Oh, Not to Be 25 Again!

There I was, pumping my own gas. I usually feign dramatic yellow fatigue so my husband will do it for me. However, today I braved the world of cars and mechanical gadgets so I could run errands on a full tank.

I noticed the young woman fueling her car ahead of me. She looked 25 and full of self-confidence. I love trying to guess temperaments without talking to people.


She stood straight and tall, hair slightly blowing in the breeze while waiting for her tank to fill. I guessed she might be yellow when I noticed her smiling at everyone who made eye contact with her. But again, poised and self-assured from every visible hint could mean she’s red.

On further inspection, I discovered her practical side. Instead of 4-inch heels, she wore more reserved 2-inch pumps with her casual outfit.

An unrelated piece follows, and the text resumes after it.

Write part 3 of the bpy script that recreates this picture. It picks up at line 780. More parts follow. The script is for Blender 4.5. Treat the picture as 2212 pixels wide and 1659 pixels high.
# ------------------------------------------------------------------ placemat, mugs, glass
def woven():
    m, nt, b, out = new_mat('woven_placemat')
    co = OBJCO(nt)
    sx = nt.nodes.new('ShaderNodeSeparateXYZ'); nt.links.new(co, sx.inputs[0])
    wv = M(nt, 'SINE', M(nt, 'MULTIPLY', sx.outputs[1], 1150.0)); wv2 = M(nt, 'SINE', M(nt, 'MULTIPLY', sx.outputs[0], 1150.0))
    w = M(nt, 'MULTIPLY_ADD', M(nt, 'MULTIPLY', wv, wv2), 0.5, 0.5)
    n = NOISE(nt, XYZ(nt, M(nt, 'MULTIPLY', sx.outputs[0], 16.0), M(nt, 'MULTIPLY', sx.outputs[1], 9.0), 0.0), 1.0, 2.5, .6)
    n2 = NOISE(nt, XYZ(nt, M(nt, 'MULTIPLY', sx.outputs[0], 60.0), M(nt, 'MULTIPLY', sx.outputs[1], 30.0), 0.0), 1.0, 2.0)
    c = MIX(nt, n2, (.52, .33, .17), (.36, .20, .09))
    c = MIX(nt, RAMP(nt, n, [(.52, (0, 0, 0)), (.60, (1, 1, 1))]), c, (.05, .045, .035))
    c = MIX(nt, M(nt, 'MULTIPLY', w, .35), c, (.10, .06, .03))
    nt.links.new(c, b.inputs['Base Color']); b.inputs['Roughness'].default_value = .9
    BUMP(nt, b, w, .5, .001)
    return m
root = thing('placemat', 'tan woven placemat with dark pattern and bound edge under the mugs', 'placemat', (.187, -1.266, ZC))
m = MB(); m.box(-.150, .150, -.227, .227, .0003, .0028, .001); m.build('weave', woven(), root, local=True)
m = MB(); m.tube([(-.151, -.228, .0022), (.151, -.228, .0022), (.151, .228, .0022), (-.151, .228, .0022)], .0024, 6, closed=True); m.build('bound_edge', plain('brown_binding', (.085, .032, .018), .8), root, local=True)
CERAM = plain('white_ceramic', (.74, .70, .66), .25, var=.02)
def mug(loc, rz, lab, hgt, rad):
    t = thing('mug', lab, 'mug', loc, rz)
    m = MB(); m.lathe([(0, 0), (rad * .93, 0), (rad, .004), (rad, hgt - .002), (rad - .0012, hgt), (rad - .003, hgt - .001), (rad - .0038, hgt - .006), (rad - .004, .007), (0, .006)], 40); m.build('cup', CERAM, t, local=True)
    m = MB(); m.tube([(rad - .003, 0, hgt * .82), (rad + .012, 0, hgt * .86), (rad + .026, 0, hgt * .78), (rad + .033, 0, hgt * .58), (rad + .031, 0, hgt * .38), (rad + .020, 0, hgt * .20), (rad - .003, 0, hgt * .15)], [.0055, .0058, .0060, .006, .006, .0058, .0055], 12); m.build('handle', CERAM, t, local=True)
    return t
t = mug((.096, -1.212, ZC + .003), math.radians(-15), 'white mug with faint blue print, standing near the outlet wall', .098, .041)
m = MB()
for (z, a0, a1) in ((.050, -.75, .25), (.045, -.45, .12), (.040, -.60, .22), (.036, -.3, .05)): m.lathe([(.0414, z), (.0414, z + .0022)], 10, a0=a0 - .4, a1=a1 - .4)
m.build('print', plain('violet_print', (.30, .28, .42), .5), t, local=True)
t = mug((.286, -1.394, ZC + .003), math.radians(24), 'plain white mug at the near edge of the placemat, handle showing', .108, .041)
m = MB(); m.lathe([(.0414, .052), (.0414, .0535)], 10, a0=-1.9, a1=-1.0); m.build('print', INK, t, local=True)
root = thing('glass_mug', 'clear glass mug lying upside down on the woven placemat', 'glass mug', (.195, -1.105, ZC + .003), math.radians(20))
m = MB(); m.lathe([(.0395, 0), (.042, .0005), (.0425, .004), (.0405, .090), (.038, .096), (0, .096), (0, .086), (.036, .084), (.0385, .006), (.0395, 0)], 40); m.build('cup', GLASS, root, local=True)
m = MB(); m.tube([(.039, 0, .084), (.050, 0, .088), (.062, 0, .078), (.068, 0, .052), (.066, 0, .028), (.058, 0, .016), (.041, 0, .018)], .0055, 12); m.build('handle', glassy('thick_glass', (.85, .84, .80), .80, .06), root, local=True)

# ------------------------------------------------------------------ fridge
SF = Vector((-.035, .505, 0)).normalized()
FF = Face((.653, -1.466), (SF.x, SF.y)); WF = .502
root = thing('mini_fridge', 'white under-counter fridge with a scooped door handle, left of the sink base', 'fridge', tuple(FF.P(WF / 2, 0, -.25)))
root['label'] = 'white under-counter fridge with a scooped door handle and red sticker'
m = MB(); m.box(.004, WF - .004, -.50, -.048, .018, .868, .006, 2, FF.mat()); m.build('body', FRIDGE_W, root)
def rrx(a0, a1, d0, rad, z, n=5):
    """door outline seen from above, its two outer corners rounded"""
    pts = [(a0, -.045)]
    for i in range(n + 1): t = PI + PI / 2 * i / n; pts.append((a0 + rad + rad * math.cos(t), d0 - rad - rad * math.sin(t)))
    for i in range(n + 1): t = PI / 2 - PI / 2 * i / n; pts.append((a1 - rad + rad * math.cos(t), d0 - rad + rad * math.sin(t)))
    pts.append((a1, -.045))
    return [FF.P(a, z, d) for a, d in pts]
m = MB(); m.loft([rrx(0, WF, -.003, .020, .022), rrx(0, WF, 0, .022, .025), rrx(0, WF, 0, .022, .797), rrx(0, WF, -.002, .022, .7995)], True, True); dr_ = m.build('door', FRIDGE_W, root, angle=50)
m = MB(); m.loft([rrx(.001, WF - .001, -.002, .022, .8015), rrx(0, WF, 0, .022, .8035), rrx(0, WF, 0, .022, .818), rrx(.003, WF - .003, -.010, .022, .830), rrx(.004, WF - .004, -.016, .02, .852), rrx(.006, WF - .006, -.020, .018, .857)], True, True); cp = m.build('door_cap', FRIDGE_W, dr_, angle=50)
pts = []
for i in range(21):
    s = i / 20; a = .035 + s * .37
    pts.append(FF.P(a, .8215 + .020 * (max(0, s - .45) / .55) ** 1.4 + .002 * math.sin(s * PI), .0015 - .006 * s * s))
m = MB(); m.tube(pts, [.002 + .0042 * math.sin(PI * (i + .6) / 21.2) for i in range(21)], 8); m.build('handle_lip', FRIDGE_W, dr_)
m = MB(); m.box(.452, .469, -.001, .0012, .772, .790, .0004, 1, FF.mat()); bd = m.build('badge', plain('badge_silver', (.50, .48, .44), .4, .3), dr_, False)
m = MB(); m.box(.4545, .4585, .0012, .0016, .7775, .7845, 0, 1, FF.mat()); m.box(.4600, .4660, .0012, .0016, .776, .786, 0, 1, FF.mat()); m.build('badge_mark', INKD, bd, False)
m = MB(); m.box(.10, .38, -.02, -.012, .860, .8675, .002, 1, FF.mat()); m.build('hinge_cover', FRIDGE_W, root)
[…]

And tiny earrings, which screamed blue.

Then again, she might just be a nice green on her lunch hour. (In addition, rarely do yellows pump gas, let alone without wearing fancy earrings.)

My first thought when I saw her, “Oh, to be 25 again.” Followed more quickly by “Lord, please, NO … I did not mean that. REALLY,” as if by some miracle I would be whisked  back a few decades without warning.

Whew! That was close.

I was so stupid at 25. I shudder to think what could have happened to me if I had not married well. My husband was born a grown-up. At age 21, he was so mature and grounded he could have passed for 40. I truly give him and God the credit for our successful marriage. Nevertheless, I would not go back to age 25. Not in a million years.

I am so privileged to have the wisdom that comes from years lived, and being appreciated for it is even a greater honor.

I love the plethora of people who have influenced my life, not to mention I would painfully miss my kids and grandkids if I were 25 again.

I love the opportunities that come my way to impart some wise tidbits to young people and hope to have many years ahead to learn even more.

Off to run my errands. If only I were a BLUE, I would have hand wipes with me to get the smell of gas off my hands.

Oh, well.

 Question: Who pumps the gas for your car?